Lui aussi, comme tant d’autres rescapés de la Shoah, ne supporte guère le mot « innocence », ni le mot « victime ». Dans les livres de Kertész, les personnages ne veulent surtout pas rester des innocents : ils veulent tout au contraire participer activement à leur propre création à venir. Et Kertész va plus loin peut-être que les autres, se fait mal comprendre, ose dire qu’en ce qui le concerne, « Le bonheur des camps de concentration c’est de cela aujourd’hui que je voudrais parler. Là est la monstruosité », ajoute-t-il.
Et en même temps, pour être tout à fait clair et juste, il faut noter que Kertész insiste pour dire que cette beauté, ce sentiment de bonheur, s’il les a ressentis très violemment pendant et après son existence dans les camps, en même temps, il précise qu’entre les détenus qui s’interrogeaient sur la situation qu’ils étaient en train de vivre, tous avaient toujours la même réponse : « Effroyable. »

Nombreux sont les rescapés des camps qui ont dû adoucir ces événements pour qu’ils deviennent acceptables à dire et à transmettre à ceux qui n’ont pas vécu les camps. Nombreux sont les écrivains qui ont vécu la Shoah, qui ont émis cette vérité-là, primordiale : non pas falsifier certains événements liés aux camps, mais atténuer leur caractère indicible et terrifiant pour qu’ils deviennent audibles, supportables.
La position de Kertész, son sentiment de bonheur qu’il décrit dans les camps participe peut-être de ce désir d’atténuer le malheur vécu pour ne plus être dans le clan des victimes, et de cette vérité que dans l’ineffable de l’horreur peut exister et persister, chez certains, le sentiment du beau et du doux détaché de tout contexte.
Dans Être sans destin, très fréquemment, est mise en avant la ligne frontière entre le doute de ce qui est ressenti et ce qui est dit.

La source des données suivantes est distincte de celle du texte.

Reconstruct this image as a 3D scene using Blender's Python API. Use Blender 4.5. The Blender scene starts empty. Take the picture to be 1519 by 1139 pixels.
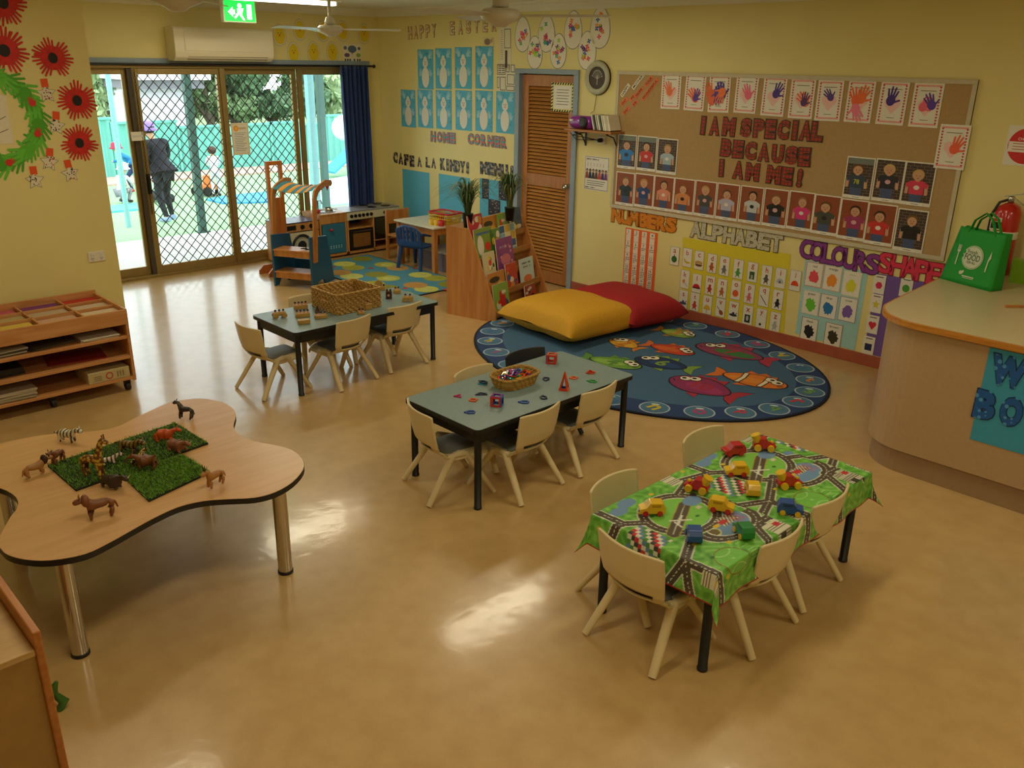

On surprend souvent Kertész à écrire « Je me souviens » : incises dans le texte qui seraient, au fond, la marque de ce qui se rapprocherait le plus du vrai, du témoignage clair et le moins discutable du souvenir. Nécessité, malgré tout, de repères entre le rêve de fiction et ce qui apparaît à l’écrivain comme étant pur témoignage.